Китай — самая большая община в мире буддизма; могучий дракон уже на­чал неторопливый спуск с горы, чтобы оплодотворить мир своим семенем. Его накопленная тысячелетиями потенция лишь умножается. Если сегодня на зем­ле каждый четвертый — китаец, то к концу столетия будет каждый второй. А первый, возможно, пожелтеет и прищурится. И происходить это будет так, как происходит на наших глазах, с уже не удивляющим никого ускорением. Без «ка­лашникова» и террора, но под прикрытием щита. И каждый народ в этом эпо­хальном процессе получит соответственно своей истории. Эти демографичес­кие сдвиги не подлежат оценке хорошо — плохо. Это суровая неизбежность.

И в конце пути предвижу вторую встречу Давида с Голиафом. Первый без пращи, второй — без щита. И, возможно, Творец приведет человека к согласию и миру, прекратится кровопролитие, начавшееся сразу за порогом рая. Религи­озное безумие одержимых рассеется, как предрассветная мгла. И что кажется мне самым монументальным в предчувствиях, — восторжествует культура. Случайностей в истории нет. Какая в том случайность, что в разрушительных человеческих бойнях все же сохранились великие творения рода человеческо­го, непостижимые, несущие нравственную и сочувственную мысль, в памяти которых бессмертная душа человека понимается как дело главное; произведе­ния, не изобличающие язвы человечества, но фактом своего существования рождающие добрые чувства, вызывающие восторг и восхищение, влекущие к себе, как влечет жаждущего оазис в пустыне. Все это звенья цепи, которая и есть культура, — быть может, единственное оправдание нашего земного бытия.

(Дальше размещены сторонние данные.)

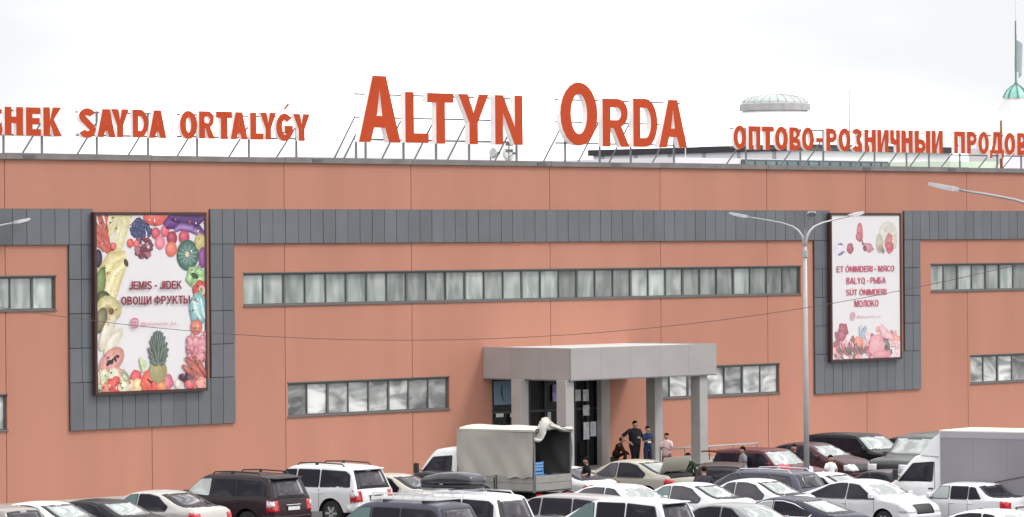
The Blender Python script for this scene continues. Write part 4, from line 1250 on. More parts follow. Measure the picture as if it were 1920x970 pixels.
def make_shell(sp, L, W, H):
    """parametric body: outline in side view swept across the width"""
    o = sp['o']
    L0 = max(a for a, b in o) - min(a for a, b in o); H0 = max(b for a, b in o)
    fx, fz = L / L0, H / H0
    out = resample(chaikin([(a * fx, b * fz) for a, b in o]), .055)
    belt, tum, sill = sp['belt'] * fz, sp['tum'], sp['sill'] * fz
    xmin, xmax = min(a for a, b in out), max(a for a, b in out)
    wheels = [x * fx for x in sp['wh']]
    Ra = sp['wr'] * 1.22
    def half(x, z):
        s_ = abs((x - (xmin + xmax) / 2) / ((xmax - xmin) / 2))
        y = W / 2 * (1 - .085 * s_ ** 3 - .05 * s_ ** 10)
        if z > belt: y -= .025 + tum * (z - belt) if z > belt + .02 else .025 * (z - belt) / .02 + tum * (z - belt)
        else:
            y -= .07 * ((belt - z) / belt) ** 2
            if abs(z - belt * .62) < .03: y -= .006
        return max(y, .2)
    def low(x):
        z = sill
        for xw in wheels:
            d = abs(x - xw)
            if d < Ra: z = max(z, sp['wr'] + math.sqrt(Ra * Ra - d * d))
        return z
    rr = .085
    J = 11; K = 4
    grid = []
    for i, (x, z) in enumerate(out):
        xc = min(max(x, xmin + .16), xmax - .16)
        c = (xc, min(low(xc), max(z, sill)))
        if z <= sill + .02: c = (xc, sill)
        d = math.dist(c, (x, z))
        r_ = min(rr, d * .45)
        row = []
        for j in range(J):            # side, from the sill up to where the corner starts
            t = j / (J - 1) * (1 - r_ / max(d, 1e-6))
            px_, pz_ = c[0] + (x - c[0]) * t, c[1] + (z - c[1]) * t
            row.append((px_, half(px_, pz_), pz_))
        ux, uz = ((x - c[0]) / d, (z - c[1]) / d) if d > 1e-6 else (0, 0)
        for k in range(1, K + 1):
            a = k / K * math.pi / 2
            dd = r_ * math.sin(a) - r_
            px_, pz_ = x + ux * dd, z + uz * dd
            row.append((px_, half(x, z) - r_ * (1 - math.cos(a)), pz_))
        a, b = out[max(i - 1, 0)], out[min(i + 1, len(out) - 1)]
        tx_, tz_ = b[0] - a[0], b[1] - a[1]
        l = math.hypot(tx_, tz_) or 1
        nx, nz = -tz_ / l, tx_ / l
        ye = row[-1][1]
        for k in range(1, 6):
            y = ye * (1 - k / 5)
            bul = .035 * (1 - (y / ye) ** 2) if ye else 0
            row.append((x + nx * bul, y, z + nz * bul))
        grid.append(row)
    return dict(out=out, grid=grid, half=half, J=J, K=K, belt=belt, fx=fx, fz=fz, wheels=wheels, xmin=xmin, xmax=xmax, low=low)

def full_ring(row):
    return row + [(a, -b, c_) for a, b, c_ in row[-2::-1]]

def shell_object(name, S, mats, parent):
    rings = [full_ring(r_) for r_ in S['grid']]
    n = len(rings[0])
    mb = MB()
    for r_ in rings: mb.v += r_
    for i in range(len(rings) - 1):
        for j in range(n - 1):
            a = i * n + j
            mb.f.append((a, a + n, a + n + 1, a + 1)); mb.m.append(0)
        mb.f.append((i * n, i * n + n - 1, (i + 1) * n + n - 1, (i + 1) * n)); mb.m.append(1)
    o = obj(name, mb, mats, parent)
    smooth_by_angle(o, 40)
    return o

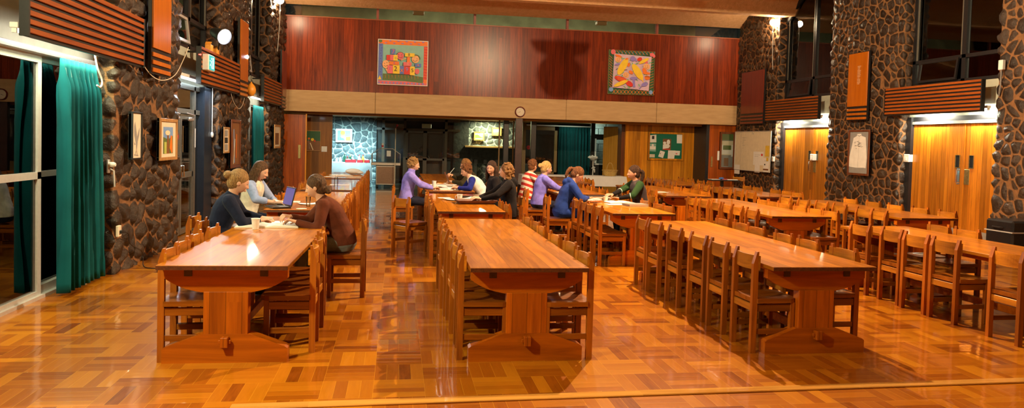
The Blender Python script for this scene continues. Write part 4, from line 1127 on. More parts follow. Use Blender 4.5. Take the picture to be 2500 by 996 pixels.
honour(-1, 15.22, 15.98, 2.47, 4.03, M['honour'], 'orange honour board between the lit spotlight and the small white bulb')
honour(-1, 20.55, 21.3, 2.45, 4.04, M['honour_dark'], 'narrow dark red honour board next to the cedar gallery front')
honour(1, 20.0, 21.42, 2.43, 4.06, M['honour_dark'], 'wide dark red honour board above the whiteboard')
honour(1, 15.2, 15.96, 2.42, 4.02, M['honour'], 'orange honour board with a column of tiny names above the framed jersey', letters=13)

# ------------------------------------------------------------------ strip lights, wall lamps and their light
def area(name, loc, rot, sx, sy, power, col):
    l = bpy.data.lights.new(name, 'AREA'); l.shape = 'RECTANGLE'; l.size = sx; l.size_y = sy; l.energy = power; l.color = col
    o = bpy.data.objects.new(name, l); o.location = loc; o.rotation_euler = rot; COL.objects.link(o); return o
def point(name, loc, power, col, rad=.12):
    l = bpy.data.lights.new(name, 'POINT'); l.energy = power; l.color = col; l.shadow_soft_size = rad
    o = bpy.data.objects.new(name, l); o.location = loc; COL.objects.link(o); return o
def strip_light(s, y0, y1, label, mt, pw, col, z=2.56):
    X = (L - .03) if s < 0 else (R + .03)
    t = thing('strip_light', label, 'strip light', (X, (y0 + y1) / 2, z), 0, 'strip lights behind the pelmets')
    h = (y1 - y0) / 2
    MB().box(-.035, .035, -h - .03, h + .03, .02, .07, 0, .005).build('fitting', M['white'], t)
    MB().tube([(0, -h, 0), (0, h, 0)], .014, 10).build('tube', mt, t)
    MB().box(-.02, .02, -h - .02, -h, -.02, .03).box(-.02, .02, h, h + .02, -.02, .03).build('holders', M['white'], t)
    area('strip_lamp', (X - s * .02, (y0 + y1) / 2, z - .03), (0, math.radians(-42 if s > 0 else 32) * s, 0), .05, y1 - y0, pw, col)
strip_light(-1, 7.0, 9.0, 'strip light glaring above the sliding glass door and green curtain', M['tube'], 48, (.92, 1., .62))
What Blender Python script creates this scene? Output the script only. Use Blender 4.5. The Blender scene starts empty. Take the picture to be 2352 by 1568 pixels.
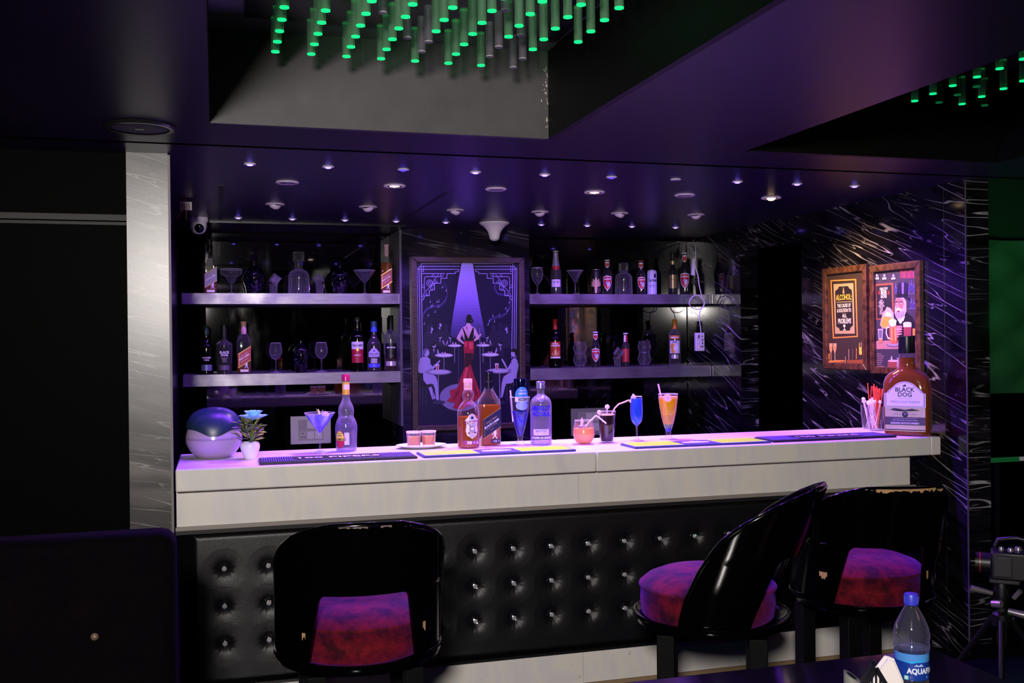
import bpy, bmesh, math, random
from mathutils import Vector, Matrix
rnd = random.Random(7)
PI = math.pi
sc = bpy.context.scene
col = sc.collection

# ------------------------------------------------------------------ camera
H0 = 1.42
YAW, PIT, ROL, FPX = 0.28184, -0.002388, -0.010459, 2346.3
def cam_axes():
    cy, sy = math.cos(YAW), math.sin(YAW)
    f = Vector((sy, cy, 0)); r = Vector((cy, -sy, 0)); u = Vector((0, 0, 1))
    f2 = f * math.cos(PIT) + u * math.sin(PIT); u2 = u * math.cos(PIT) - f * math.sin(PIT)
    return r * math.cos(ROL) + u2 * math.sin(ROL), u2 * math.cos(ROL) - r * math.sin(ROL), f2
CR, CU, CD = cam_axes()
cd = bpy.data.cameras.new('camera'); cam = bpy.data.objects.new('camera', cd); col.objects.link(cam)
cd.sensor_width = 36.0; cd.lens = 36.0 * FPX / 2352; cd.clip_start = 0.05; cd.clip_end = 100
cam.matrix_world = Matrix(((CR.x, CU.x, -CD.x, 0), (CR.y, CU.y, -CD.y, 0), (CR.z, CU.z, -CD.z, H0), (0, 0, 0, 1)))
sc.camera = cam
def at(u, v, Y=None, X=None, Z=None):
    """a pixel of the photograph as a point on a real plane of the room"""
    q = CD + CR * ((u - 1176) / FPX) - CU * ((v - 784) / FPX)
    t = Y / q.y if Y is not None else X / q.x if X is not None else (Z - H0) / q.z
    return q * t + Vector((0, 0, H0))

# ------------------------------------------------------------------ world, exposure, lights
w = bpy.data.worlds.new('world'); sc.world = w; w.use_nodes = True
w.node_tree.nodes['Background'].inputs[0].default_value = (0.35, 0.3, 0.5, 1)
w.node_tree.nodes['Background'].inputs[1].default_value = 0.002
vs = sc.view_settings
vs.view_transform = 'Standard'; vs.look = 'None'; vs.exposure = 0.0; vs.gamma = 1.0; vs.use_curve_mapping = False
cy = sc.cycles
cy.use_denoising = True; cy.max_bounces = 10; cy.transparent_max_bounces = 40; cy.transmission_bounces = 8
cy.diffuse_bounces = 3; cy.glossy_bounces = 5; cy.caustics_refractive = False; cy.caustics_reflective = False
cy.sample_clamp_indirect = 4.0; cy.blur_glossy = 0.5; cy.use_light_tree = True

def light(kind, name, loc, target, energy, color, **kw):
    d = bpy.data.lights.new(name, kind); d.energy = energy; d.color = color
    for k, v in kw.items(): setattr(d, k, v)
    o = bpy.data.objects.new(name, d); col.objects.link(o); o.location = loc
    o.rotation_euler = (Vector(target) - Vector(loc)).to_track_quat('-Z', 'Y').to_euler()
    return o
KEY = 135; VIO = 52; VIO2 = 18; WARM = 60
light('AREA', 'photo_key_light', (-0.31, -0.45, 1.86), (1.1, 3.9, 1.0), KEY, (1.0, 0.93, 0.885), shape='DISK', size=0.28)
light('AREA', 'room_spill_light', (2.6, 0.6, 1.9), (2.0, 3.2, 2.2), 1.2, (1.0, 0.45, 0.3), size=0.5)
VIOC = (0.24, 0.04, 1.0)
ZC = 2.09
for i in range(10):
    light('SPOT', 'violet_led_beam', (0.13 + 0.294 * i, 4.0, ZC - 0.012), (0.13 + 0.294 * i, 4.0 , 0), VIO, VIOC, spot_size=2.6, spot_blend=0.6, shadow_soft_size=0.012)
for i in range(10):
    light('SPOT', 'violet_led_beam', (0.122 + 0.288 * i, 5.74, ZC - 0.012), (0.122 + 0.288 * i, 5.74, 0), VIO2, (0.31, 0.10, 1.0), spot_size=2.6, spot_blend=0.6, shadow_soft_size=0.012)
light('SPOT', 'warm_downlight_beam', (0.756, 4.43, ZC - 0.02), (0.9, 4.2, 1), WARM, (1.0, 0.72, 0.5), spot_size=1.9, spot_blend=0.9, shadow_soft_size=0.03)
light('SPOT', 'warm_downlight_beam', (1.687, 4.43, ZC - 0.02), (1.6, 4.2, 1), WARM * 1.2, (1.0, 0.72, 0.5), spot_size=1.9, spot_blend=0.9, shadow_soft_size=0.03)
light('SPOT', 'warm_downlight_beam', (2.61, 4.44, ZC - 0.03), (3.15, 4.42, 1.35), WARM * 1.15, (1.0, 0.64, 0.30), spot_size=1.7, spot_blend=0.9, shadow_soft_size=0.03)
light('SPOT', 'added_purple_fill', (1.45, 3.45, 2.06), (1.3, 2.85, 0.6), 3.0, (0.5, 0.05, 1.0), spot_size=2.2, spot_blend=0.7, shadow_soft_size=0.02)  # no fitting here; added to tint the stool seats purple
light('SPOT', 'green_room_beam', (4.75, 4.7, 1.95), (5.7, 6.0, 1.6), 13, (0.02, 1.0, 0.25), spot_size=1.15, spot_blend=0.8, shadow_soft_size=0.05)
light('POINT', 'green_room_light', (3.9, 3.2, 1.5), (0, 0, 0), 1.4, (0.02, 1.0, 0.25), shadow_soft_size=0.08)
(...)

Я взялся рассуждать об этом, зная наперед, что многие отнесут высказан­ные мысли к бредовым. Это нисколько не смущает меня. Много, очень много предвосхищений знает история, а когда они становятся явью, редко вспомина­ют авторов. Оно и правильно.

Мы были едва знакомы. Встречались пару раз в Москве, скорее всего, на вернисажах. Он нашел меня в Париже по телефону, и, когда назвался я момен­тально его идентифицировал: Гариф Басыров, художник-график. Он прилетел во Францию по приглашению галереи Энрико Наварра, который, будучи в Мос­кве, познакомился с работами Басырова. Они ему понравились. Гариф попро­сил меня помочь ему в переговорах о возможной выставке в этой галерее. Я со­гласился, хотя мой французский скорее нуждался в переводе на французский, но хотелось не только помочь коллеге, но и познакомиться с галереей Э.Н., мо­лодой, одной из наиболее динамичных в Париже, которой пророчили будущее.

Когда закончилась деловая часть разговора, Наварра обратился ко мне с вопросом: «А вы кто будете и чем занимаетесь?». Пришлось признаться, что я художник и живу уже восемь лет в Париже. Было похоже, что он впервые слы­шит мое имя, скорее всего, именно так. «Хотите, чтобы я издал альбом ваших работ?» — был его следующий вопрос. «Вы не знаете, что я делаю», — ответил я. «C’est ne pas grave» (Это не важно), — ответил он. Мы расстались, и я забыл об этом «предложении». Прошло несколько дней, и Наварра позвонил, и недоумен­но и нетерпеливо, как мне показалось, спросил, почему я не прихожу в галерею для работы над книгой. Макет был изготовлен быстро, и Энрико представил мне издателей. Ими оказались Мерет Майер, внучка Марка Шагала, и ее муж Эвальд Грабер. У них был издательский дом в Берне в Швейцарии.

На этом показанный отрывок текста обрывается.